Solo per restare nell’ambito del trattamento retributivo, l’art. 24 del D. Lgs. 29/93, fin dalla sua originaria formulazione, ha previsto che “La retribuzione del personale con qualifica di dirigente è determinata dai contratti collettivi per le aree dirigenziali, prevedendo che il trattamento economico accessorio sia correlato alle funzioni attribuite e alle connesse responsabilità” , prevedendo una specifica corrispondenza di tale parte della retribuzione con l’esercizio della funzione.
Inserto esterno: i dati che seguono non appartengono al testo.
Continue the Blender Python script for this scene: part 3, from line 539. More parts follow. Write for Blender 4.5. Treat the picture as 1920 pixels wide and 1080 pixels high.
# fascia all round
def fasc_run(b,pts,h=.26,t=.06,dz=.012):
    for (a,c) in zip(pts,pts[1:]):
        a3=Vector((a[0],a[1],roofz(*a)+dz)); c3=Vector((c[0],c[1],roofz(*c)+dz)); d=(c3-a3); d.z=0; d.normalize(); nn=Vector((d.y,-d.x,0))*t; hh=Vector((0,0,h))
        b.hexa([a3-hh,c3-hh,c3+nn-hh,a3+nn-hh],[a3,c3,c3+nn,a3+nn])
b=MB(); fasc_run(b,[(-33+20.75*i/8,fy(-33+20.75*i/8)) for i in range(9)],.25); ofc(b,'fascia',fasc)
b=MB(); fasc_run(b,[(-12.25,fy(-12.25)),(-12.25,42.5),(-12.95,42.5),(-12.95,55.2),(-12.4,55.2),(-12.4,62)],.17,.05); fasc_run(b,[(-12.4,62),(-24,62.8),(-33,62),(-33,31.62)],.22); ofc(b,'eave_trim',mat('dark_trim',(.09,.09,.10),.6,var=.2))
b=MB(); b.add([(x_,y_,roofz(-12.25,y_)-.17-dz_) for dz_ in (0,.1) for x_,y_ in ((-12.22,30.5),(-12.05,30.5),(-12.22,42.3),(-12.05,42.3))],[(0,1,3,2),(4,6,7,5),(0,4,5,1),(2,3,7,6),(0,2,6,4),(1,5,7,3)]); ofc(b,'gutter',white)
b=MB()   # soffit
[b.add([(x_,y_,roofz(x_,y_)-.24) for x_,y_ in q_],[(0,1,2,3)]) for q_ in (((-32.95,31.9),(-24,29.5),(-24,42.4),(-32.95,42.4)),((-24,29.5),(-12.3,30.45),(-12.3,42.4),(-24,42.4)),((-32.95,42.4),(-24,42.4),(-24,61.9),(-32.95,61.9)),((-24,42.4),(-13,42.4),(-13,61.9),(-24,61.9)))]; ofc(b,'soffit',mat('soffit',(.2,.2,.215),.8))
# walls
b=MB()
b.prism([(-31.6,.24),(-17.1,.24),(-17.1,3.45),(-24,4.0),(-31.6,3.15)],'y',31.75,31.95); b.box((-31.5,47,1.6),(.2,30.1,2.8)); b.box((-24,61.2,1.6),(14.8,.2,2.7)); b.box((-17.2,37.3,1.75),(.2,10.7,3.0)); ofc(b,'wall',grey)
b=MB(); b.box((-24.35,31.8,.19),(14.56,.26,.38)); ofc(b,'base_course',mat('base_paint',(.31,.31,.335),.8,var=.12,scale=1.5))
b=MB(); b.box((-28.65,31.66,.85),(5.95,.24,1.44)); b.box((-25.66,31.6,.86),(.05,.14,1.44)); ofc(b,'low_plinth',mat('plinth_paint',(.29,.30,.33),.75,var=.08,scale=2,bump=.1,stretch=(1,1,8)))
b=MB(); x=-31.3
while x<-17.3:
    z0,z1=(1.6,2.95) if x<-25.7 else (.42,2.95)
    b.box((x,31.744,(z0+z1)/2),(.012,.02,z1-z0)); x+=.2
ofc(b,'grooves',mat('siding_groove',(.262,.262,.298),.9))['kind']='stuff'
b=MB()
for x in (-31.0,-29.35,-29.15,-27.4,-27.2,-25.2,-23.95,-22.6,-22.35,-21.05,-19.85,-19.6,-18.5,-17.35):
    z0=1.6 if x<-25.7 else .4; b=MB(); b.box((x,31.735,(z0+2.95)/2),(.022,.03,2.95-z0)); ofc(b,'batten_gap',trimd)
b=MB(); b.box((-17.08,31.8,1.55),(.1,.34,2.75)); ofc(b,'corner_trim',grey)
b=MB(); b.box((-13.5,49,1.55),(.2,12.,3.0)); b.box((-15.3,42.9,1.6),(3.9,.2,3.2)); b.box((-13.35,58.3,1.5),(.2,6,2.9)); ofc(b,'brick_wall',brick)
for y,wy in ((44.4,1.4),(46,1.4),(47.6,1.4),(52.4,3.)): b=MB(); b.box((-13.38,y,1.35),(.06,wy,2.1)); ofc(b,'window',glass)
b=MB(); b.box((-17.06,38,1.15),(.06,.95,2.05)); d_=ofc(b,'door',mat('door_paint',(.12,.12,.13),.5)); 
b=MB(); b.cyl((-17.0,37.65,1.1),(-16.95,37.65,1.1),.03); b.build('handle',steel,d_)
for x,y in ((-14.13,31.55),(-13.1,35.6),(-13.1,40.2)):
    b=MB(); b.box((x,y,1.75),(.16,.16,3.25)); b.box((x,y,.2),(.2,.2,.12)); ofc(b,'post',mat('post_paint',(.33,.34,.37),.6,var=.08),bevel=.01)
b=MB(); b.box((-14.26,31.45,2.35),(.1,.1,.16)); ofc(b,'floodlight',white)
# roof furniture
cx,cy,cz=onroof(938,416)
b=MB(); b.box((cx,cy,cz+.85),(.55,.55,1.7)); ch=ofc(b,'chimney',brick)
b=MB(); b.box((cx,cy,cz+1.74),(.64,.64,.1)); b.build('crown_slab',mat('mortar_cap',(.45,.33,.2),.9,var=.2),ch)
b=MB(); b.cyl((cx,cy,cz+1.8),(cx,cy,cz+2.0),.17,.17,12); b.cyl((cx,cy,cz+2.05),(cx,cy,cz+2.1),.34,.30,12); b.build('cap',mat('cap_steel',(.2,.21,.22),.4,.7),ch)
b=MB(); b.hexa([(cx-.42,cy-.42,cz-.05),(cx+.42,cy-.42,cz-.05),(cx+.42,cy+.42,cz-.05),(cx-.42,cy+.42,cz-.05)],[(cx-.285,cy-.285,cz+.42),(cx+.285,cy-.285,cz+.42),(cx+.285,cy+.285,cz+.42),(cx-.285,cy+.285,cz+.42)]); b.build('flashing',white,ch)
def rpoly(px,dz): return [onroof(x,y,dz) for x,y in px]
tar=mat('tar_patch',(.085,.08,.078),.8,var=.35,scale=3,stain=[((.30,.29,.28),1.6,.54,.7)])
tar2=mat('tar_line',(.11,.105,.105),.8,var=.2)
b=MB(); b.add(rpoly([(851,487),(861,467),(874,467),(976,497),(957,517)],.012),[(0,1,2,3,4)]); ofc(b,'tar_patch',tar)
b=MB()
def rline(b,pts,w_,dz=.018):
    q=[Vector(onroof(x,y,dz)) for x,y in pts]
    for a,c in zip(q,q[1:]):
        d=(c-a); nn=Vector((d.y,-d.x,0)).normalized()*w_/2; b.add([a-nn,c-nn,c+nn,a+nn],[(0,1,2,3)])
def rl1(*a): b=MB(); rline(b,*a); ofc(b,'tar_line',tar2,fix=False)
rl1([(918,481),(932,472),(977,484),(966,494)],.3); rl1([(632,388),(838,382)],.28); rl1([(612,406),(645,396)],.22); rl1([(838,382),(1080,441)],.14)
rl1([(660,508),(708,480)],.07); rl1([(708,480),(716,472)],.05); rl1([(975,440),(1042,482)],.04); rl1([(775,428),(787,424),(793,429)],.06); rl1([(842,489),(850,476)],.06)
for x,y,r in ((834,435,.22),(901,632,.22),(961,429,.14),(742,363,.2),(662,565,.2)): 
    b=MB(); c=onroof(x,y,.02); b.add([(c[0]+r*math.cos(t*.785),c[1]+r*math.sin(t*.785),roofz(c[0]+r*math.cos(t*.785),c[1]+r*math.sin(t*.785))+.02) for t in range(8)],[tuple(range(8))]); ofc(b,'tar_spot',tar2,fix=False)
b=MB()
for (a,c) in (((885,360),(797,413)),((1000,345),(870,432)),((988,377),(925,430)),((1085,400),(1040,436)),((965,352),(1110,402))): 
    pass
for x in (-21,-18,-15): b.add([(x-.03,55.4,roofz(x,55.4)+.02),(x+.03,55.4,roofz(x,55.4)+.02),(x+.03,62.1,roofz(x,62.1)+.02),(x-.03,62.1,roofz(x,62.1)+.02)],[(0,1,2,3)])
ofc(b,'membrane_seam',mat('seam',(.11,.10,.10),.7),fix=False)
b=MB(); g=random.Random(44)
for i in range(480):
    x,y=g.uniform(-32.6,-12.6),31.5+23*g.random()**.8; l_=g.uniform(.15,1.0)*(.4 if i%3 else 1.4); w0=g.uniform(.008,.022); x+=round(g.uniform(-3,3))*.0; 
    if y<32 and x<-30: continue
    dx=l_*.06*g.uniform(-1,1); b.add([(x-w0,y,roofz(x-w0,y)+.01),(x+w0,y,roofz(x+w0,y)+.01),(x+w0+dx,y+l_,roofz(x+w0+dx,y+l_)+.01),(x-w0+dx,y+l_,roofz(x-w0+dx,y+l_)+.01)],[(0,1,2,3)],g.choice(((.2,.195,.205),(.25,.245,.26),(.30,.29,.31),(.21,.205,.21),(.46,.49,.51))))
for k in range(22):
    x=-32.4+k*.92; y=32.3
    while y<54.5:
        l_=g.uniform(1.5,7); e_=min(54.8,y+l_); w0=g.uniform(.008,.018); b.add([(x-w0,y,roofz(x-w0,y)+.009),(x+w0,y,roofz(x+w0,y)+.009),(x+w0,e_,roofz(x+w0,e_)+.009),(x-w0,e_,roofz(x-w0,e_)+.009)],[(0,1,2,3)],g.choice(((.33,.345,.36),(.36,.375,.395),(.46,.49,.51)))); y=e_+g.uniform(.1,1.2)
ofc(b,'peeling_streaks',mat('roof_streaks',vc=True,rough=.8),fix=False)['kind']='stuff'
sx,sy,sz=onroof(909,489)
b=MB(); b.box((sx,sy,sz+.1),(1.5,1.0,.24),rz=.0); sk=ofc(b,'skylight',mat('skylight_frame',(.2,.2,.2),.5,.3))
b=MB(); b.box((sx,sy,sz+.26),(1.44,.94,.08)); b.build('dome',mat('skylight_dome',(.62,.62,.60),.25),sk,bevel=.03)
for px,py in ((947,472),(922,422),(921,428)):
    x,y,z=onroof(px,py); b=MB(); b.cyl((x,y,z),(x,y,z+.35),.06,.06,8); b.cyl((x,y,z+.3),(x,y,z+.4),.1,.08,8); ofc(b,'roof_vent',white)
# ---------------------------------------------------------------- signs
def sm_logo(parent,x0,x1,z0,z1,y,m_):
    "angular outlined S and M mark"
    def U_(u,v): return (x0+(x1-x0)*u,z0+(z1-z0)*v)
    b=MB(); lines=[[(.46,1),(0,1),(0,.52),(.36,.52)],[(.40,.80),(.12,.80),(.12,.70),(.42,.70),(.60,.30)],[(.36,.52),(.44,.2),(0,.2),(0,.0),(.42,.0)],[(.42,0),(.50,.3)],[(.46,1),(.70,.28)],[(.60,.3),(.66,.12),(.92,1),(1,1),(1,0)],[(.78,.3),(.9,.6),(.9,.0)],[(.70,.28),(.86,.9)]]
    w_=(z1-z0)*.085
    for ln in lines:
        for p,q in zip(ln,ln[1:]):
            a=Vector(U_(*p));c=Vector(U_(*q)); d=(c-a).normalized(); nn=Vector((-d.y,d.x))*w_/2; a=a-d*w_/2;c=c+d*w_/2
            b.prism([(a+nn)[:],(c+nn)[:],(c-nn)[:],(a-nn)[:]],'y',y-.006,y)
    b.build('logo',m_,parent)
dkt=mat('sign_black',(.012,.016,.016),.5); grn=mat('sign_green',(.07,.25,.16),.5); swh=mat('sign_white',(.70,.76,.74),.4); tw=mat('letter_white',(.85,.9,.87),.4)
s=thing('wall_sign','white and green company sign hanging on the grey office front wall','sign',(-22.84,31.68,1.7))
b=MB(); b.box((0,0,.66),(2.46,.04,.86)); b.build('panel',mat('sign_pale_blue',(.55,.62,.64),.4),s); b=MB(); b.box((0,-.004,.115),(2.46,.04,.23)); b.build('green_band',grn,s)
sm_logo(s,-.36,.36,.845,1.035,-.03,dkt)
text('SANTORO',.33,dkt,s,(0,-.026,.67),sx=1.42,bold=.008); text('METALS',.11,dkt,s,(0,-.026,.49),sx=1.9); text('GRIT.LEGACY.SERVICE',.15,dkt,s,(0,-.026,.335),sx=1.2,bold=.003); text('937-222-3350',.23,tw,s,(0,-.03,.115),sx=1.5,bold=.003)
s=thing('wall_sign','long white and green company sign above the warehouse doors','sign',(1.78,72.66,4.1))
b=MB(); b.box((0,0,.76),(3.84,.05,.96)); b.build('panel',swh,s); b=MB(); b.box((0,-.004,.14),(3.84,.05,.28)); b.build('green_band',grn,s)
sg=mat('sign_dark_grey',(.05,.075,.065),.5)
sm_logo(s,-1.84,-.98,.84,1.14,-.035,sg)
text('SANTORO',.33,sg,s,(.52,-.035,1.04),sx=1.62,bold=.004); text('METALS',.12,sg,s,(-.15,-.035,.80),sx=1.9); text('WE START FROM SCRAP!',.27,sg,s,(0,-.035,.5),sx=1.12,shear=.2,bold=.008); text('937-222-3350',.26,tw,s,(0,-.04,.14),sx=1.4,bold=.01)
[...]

Per tale ragione, la norma non appare contrastante con le ragioni del riconoscimento della tutela della posizione retributiva della categoria di personale cui appartengono i ricorrenti, enucleate dalla Corte costituzionale n. 219/75.

Come ha rilevato anche la stessa giurisprudenza costituzionale successiva, infatti, “dalla sentenza n. 219 del 1975, più volte richiamata, non si desume affatto il principio della assoluta immutabilità nel tempo della situazione di equiparazione fra le due categorie di dipendenti pubblici, perché, al contrario, in tale sentenza la Corte affermò che fosse "innegabile che resti nella discrezionalità del legislatore il differenziare il trattamento economico di categorie prima egualmente retribuite, senza per questo incorrere in violazione dei precetti costituzionali dell'artt. 3 e 36", precisando però che non potesse farsi luogo ad un mutamento del criterio della equiparazione già seguito dal legislatore "senza che ciò fosse giustificato dal superamento delle premesse che avevano determinato il precedente cennato giudizio di valore".

In altri termini non si escluse che il limite alla discrezionalità della legge e cioè il "giudizio di valore espresso dal legislatore ex suo more, in termini di equivalenza, fra le due categorie pur strutturalmente diverse dei docenti e dei dirigenti" potesse essere superato dal legislatore medesimo sulla base di nuove valutazioni collegate al mutamento delle situazioni da regolare.” (Corte Costituzionale, 09/11/1988, n.1019).

Il mutamento della funzione dirigenziale, che ha inciso anche sulla struttura della retribuzione, appare, infatti, una giustificazione sufficiente e non irragionevole della limitazione dell’attribuzione dell’indennità prevista dall’art. 1 L. 334/97 al solo personale dirigenziale, effettivamente incaricato delle relative funzioni e ad escluderne l’applicazione anche ai professori universitari appartenenti alla categoria “ad esaurimento” di cui all’art. 36, c. 8, D.P.R. 382/80.

La novità della questione giustifica l’integrale compensazione delle spese di lite.